The geologist and his family were staying with a Russian mathematician and his wife, and Pomper and his friends enjoyed conversing with them and learning about the new regime in the Soviet Union.
“He was convinced that the Soviet Union would become the vanguard of progress in all area of learning,” Pomper says. “His message was, learn Russian young men!”
Two months after that summer trip, Sputnik went up and Pomper was struck by the Russian’s predictions. Russian studies students started to get a significant amount of support at that time because of National Defense Education Act funds. Pomper had the good fortune to study under Russian historian Leopold Haimson, who he describes as “charismatic.”
He also experienced the fortune of being in the second group of exchange students from the United States to Russia in 1962 after Khrushchev created the cultural exchange. This gave the budding Russian scholar a chance to delve into Soviet archives while in the U.S.S.R.
Pomper had taken a course with Wesleyan’s Russian historian, Michael Cherniavsky, at Chicago a few years before his arrival in Middletown and interestingly enough ended up being his replacement at Wesleyan. Not only was it a good time for scholars in Russian Studies, Wesleyan was a fortuitous place to be when Pomper arrived in the autumn of 1964. It was the vibrant place he had been looking for.
“The administration encouraged us to be teacher-scholars of the first rank by supporting us generously with sabbaticals and leaves,” he says. “With that kind of support I ended up doing more research and writing than I had anticipated when I chose a small college.”
At the time, then-President Victor Butterfield encouraged interdisciplinary work, something Pomper valued because, “it brought you into different intellectual environments and multiplied your contacts and friendships.”
Pomper also has maintained a long history of involvement with the journal History and Theory, and was made associate editor in 1991. The journal allowed him to “discuss new trends with some very good thinkers working at the cutting edge of theory.”
Pomper has also been a prolific writer on his own. He has written six books and has published one translation along with coediting three books with Wesleyan colleagues. Pomper has authored many papers on subjects such as the Russian Revolution, the psychology of leadership, psychohistory, terrorism, cultural evolution, and key figures in history, including Lenin, Trotsky and Stalin.
Along with researching and writing, Pomper has always enjoyed teaching and says that the goal of his teaching was always the same: “to inspire love of learning and the life of the mind, a strenuous search for truth, but above all, critical thinking about received ‘wisdom.'”

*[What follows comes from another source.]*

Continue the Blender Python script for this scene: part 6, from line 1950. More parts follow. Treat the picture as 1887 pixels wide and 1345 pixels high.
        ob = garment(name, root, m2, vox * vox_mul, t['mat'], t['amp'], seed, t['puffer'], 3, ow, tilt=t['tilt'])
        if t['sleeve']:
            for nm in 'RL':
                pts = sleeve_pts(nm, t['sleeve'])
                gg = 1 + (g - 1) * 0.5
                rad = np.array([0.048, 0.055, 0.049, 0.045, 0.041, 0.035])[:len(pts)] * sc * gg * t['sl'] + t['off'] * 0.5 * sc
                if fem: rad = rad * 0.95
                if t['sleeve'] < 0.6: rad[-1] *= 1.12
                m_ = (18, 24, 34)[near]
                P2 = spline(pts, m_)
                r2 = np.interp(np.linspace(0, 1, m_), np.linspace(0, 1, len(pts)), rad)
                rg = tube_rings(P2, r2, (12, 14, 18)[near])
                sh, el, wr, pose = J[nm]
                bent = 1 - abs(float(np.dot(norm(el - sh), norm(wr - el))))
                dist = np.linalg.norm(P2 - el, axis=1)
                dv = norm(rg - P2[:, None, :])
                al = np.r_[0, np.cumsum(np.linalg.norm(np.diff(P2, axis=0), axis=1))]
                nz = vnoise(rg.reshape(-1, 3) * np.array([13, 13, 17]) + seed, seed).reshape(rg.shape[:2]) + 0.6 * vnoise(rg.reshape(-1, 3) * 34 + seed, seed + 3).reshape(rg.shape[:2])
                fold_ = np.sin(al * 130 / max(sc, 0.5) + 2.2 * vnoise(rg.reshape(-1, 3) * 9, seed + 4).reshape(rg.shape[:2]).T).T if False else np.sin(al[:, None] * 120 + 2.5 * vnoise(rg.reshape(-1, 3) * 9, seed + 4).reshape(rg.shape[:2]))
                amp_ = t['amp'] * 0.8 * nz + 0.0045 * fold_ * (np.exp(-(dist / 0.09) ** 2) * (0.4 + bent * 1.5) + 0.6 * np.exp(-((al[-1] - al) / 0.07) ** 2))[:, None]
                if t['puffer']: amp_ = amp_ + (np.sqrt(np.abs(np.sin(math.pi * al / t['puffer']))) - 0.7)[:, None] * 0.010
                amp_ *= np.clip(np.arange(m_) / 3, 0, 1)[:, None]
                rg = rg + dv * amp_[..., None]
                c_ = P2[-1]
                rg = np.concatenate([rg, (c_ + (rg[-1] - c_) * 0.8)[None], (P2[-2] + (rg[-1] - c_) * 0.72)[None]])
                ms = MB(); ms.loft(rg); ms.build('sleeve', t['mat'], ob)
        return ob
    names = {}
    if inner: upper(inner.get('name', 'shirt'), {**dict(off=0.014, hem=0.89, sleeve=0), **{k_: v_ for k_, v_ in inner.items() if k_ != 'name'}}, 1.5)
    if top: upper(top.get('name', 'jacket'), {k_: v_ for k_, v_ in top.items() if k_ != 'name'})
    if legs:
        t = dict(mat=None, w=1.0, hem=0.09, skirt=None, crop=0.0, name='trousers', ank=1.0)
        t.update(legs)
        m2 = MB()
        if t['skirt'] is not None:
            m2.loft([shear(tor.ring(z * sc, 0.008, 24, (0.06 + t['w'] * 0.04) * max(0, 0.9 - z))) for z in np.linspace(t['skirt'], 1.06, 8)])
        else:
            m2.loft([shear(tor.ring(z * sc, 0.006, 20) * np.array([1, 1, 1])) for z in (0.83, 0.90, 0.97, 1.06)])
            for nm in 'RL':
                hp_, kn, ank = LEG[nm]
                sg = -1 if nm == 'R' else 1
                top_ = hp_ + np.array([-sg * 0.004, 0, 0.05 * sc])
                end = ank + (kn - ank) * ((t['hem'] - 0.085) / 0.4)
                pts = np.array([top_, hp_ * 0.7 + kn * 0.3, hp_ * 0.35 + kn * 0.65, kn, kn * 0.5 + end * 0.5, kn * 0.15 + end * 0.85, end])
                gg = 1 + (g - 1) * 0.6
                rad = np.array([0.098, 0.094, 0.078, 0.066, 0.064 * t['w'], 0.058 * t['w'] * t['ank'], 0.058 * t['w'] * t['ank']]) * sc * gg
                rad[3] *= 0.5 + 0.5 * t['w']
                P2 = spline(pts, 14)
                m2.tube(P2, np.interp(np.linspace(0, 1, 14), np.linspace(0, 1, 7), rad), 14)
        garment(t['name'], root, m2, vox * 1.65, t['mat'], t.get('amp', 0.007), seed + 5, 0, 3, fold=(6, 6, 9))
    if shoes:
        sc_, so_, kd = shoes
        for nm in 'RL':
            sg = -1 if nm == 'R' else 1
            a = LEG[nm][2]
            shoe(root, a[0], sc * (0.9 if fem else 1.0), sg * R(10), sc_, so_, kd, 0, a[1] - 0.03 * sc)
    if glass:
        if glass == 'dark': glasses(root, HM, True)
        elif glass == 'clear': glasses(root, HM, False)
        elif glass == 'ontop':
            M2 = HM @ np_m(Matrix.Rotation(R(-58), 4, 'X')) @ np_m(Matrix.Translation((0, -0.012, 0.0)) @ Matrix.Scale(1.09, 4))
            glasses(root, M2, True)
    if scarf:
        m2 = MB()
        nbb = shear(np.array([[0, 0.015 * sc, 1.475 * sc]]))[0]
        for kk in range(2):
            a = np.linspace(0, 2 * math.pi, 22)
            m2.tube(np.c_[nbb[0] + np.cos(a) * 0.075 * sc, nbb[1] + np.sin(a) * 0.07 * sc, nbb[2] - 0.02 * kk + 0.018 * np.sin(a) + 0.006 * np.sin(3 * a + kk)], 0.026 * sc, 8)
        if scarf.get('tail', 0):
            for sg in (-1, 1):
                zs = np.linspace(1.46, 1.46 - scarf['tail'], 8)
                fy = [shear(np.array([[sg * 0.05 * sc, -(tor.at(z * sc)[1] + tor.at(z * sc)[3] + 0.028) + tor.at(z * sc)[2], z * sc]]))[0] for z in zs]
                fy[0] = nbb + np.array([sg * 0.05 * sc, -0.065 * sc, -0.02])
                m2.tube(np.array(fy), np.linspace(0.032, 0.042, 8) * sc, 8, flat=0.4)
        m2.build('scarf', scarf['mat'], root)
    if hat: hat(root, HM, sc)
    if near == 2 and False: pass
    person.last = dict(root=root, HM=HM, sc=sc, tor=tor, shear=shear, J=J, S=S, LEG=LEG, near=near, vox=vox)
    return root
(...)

“That may sound contradictory, but I don’t think that we can do without an idea of truth, even if we know that we are generating hypotheses and interpretations,” he says. “The idea is to inspire the quest, not insist upon an answer or promise an assured outcome. It’s a utopian project. The subject is not that important. It’s just a pathway into the problems. In the end you never can be sure what most students get out of it because they are so different. You are just one of many people whom they encounter and the things you offer affect them differently and sometimes not at all.”
Pomper says it’s challenging to picture a life without teaching in the near future and he will miss having such wonderful students. He will busy during his upcoming sabbatical next semester, however, and in his retirement that will follow.
In January, his new book Lenin’s Brother: The Origins of the October Revolution (W. W. Norton & Company) will be released, and Pomper will be conducting interviews and blogging to inform others about this exciting look into a historical, albeit tragic figure.
He will also be writing a book chapter based on his talk “Global Convergent Evolution: Malign or Benign” and exploring cultural evolution, as he has wanted to for quite some time. And of course, Pomper will continue to research and study what he knows best – Russia. He says he has many more books yet to write.
“In many ways Wesleyan was perfect for me. I feel very lucky,” Pomper says.